13. The non-transitory computer-readable memory of claim 11, wherein the frequency-domain seismic wavefield comprises a simulated frequency-domain seismic wavefield.
14. The non-transitory computer-readable memory of claim 13, wherein receiving the simulated frequency-domain seismic wavefield comprises applying a phase shift plus interpolation (PSPI) method to a one-way wave equation.
15. The non-transitory computer-readable memory of claim 11, wherein the first intermediate function comprises a portion of a Radon transform.
16. A system comprising:
a seismic processing system configured to:
receive a frequency-domain seismic wavefield associated to a plurality of grid points,
wherein the frequency-domain seismic wavefield is organized into a plurality of slices,
wherein each of the plurality of slices is organized into a sequence of overlapping windows,
wherein each of the sequence of overlapping windows comprises grid points among the plurality of grid points,
wherein each n-th overlapping window in the sequence of overlapping windows comprises incremental grid points among the grid points and common grid points among the grid points, and
wherein n is an integer greater than one,
for each of the plurality of slices in turn:
for each of the grid points in a first overlapping window in the sequence of overlapping windows:
determine a value of a first intermediate function using, at least in part, the frequency-domain seismic wavefield;
for each n-th overlapping window in turn:
for each of the incremental grid points:
determine a value of the first intermediate function using, at least in part, the frequency-domain seismic wavefield;
for each of the common grid points:
determine a value of the first intermediate function by selecting the previously-determined value of the first intermediate function,
determine a Radon-transformed seismic wavefield using, at least in part, the value of the first intermediate function for the plurality of grid points, and
determine a migrated seismic image using, at least in part, the frequency-domain seismic wavefield and the Radon-transformed seismic wavefield; and
a seismic interpretation workstation configured to:
determine a location of a hydrocarbon reservoir within a subterranean region of interest using, at least in part, the migrated seismic image,
wherein the subterranean region of interest is represented by the plurality of grid points.

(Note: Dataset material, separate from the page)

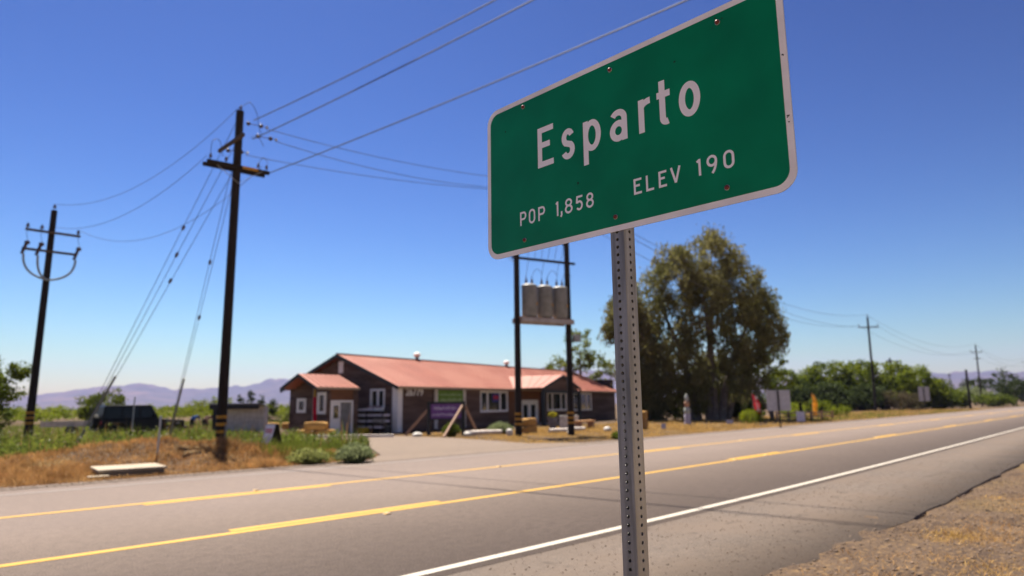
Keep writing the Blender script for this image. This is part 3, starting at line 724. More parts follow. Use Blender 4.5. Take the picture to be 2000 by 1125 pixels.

17. The system of claim 16, further comprising a wellbore planning system configured to plan a wellbore path that penetrates the hydrocarbon reservoir.
18. The system of claim 17, further comprising a drilling system configured to drill a wellbore guided by the wellbore path.
19. The system of claim 16, further comprising a seismic acquisition system configured to obtain the frequency-domain seismic wavefield.
20. The system of claim 16, wherein the seismic processing system is further configured to determine the frequency-domain seismic wavefield, and
wherein the frequency-domain seismic wavefield comprises a simulated frequency-domain seismic wavefield.